Three-dimensional computer vision has become an important tool in industrial inspection, an area where it has been applied most successfully. Mainly two-dimensional inspection problems have been solved to date. Three-dimensional geometric inspection to typical engineering tolerances is just becoming possible with computer vision techniques, and a main objective of this book is to show how this can be achieved.

An important subtask in inspection is object recognition, and a substantial part of this book is devoted to a consideration of various current object recognition strategies. The volume is of great value for a wide range of readers because it provides exhaustive coverage of most problems arising in computer vision, models, and inspection. This book both surveys existing methods and presents new results in these fields. Every relevant chapter has a set of exercises that makes the book useful as a classroom text.

The authors underline and analyze the problems met in their practice, both with acquisition systems and with the design of the data structures and algorithms conceived for different goals. The first chapter presents the scope of the book and the visual inspection system discussed, assembled at the British Aerospace Sowerby Research Center.

Chapter 2 describes the first stage of any vision system, image acquisition. This chapter addresses many aspects of capturing an image in a form suitable for analysis by computer. Both two- and three-dimensional images are discussed.

The third chapter is concerned with image processing methods consisting primarily of the manipulation of data contained within an image to improve or enhance certain properties of the image. Finally, the authors discuss image compression, because of its importance in data storage and the transmission of data over computer networks.

Chapter 4 discusses the types of high-level information that may be extracted from images and the methods employed to extract and represent such features. A lengthy description of edge detection methods, an important part of image processing, is included. The fifth chapter shows how various features can be grouped to form higher-level feature descriptions, as intermediate steps along a path ending with the recognition of objects present in the scene.

Chapter 6 is an introduction to Part 2 of the book, which deals with three-dimensional object recognition. Chapter7 discusses various methods of representing the geometric information about objects needed in geometric modeling. In conclusion, the authors deduce that for most computer vision applications, boundary representation is the most promising method of modeling solid objects.

Chapter 8 describes a variety of methods to solve the problem of matching a scene description to a model description; each method is suitable for only a few tasks that may require a recognition system. In the following sections, brief algorithmic details of some popular matching strategies are given.

In chapter 9, many of the concepts discussed in the preceding chapter are used to develop a model-based matching algorithm. The emphasis is on accuracy to satisfy the requirements of inspection tasks. The approach is based on the Faugeras and Hebert matching technique. By using artificial data, the authors have shown the expected errors from this approach, which are sufficiently small to make geometric inspection feasible.

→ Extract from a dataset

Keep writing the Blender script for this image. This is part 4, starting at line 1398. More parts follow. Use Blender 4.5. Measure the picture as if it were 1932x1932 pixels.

Chapter 10 is an introduction to Part 3, which brings together the techniques required for the ultimate goal of an automated vision-based three-dimensional inspection system. This part shows how the matching stage can be used as part of an overall system for performing geometric inspection of the observed object. Inspection involves comparing the object with some object model that describes the relevant features of the object. The particular inspection task described uses a geometric model of the object together with a suitable description of the tolerance information. The discussion includes the choice of sensing equipment and segmentation and matching algorithms.

Chapter 11 deals with the problems of actually measuring and testing features for conformity to tolerances. Chapter 12 discusses inspection of the features visible in a single scene. An overview of geometric inspection strategies is given. Then the authors describe a method for inspecting a single view of an object to decide if the features are within geometric tolerances.

The ideas discussed in chapter 13 aim to demonstrate the feasibility of inspection using multiple scenes. Single-axis inspection of objects to typical inspection tolerances has been demonstrated. The strategies outlined here are rudimentary, although they have been shown to work for a small class of objects.

Chapter 14 is a brief discussion of how computer vision techniques can be applied to other inspection tasks in areas where visual inspection systems can be utilized. Applications of visual inspection in printed circuit boards and the food and agricultural industries are described.

Chapter 15 presents conclusions and discusses future work. The book demonstrates that geometric inspection to standard engineering tolerances is feasible using a three-dimensional vision system employing a range of computer vision techniques. The references are adequate, complete, and topical.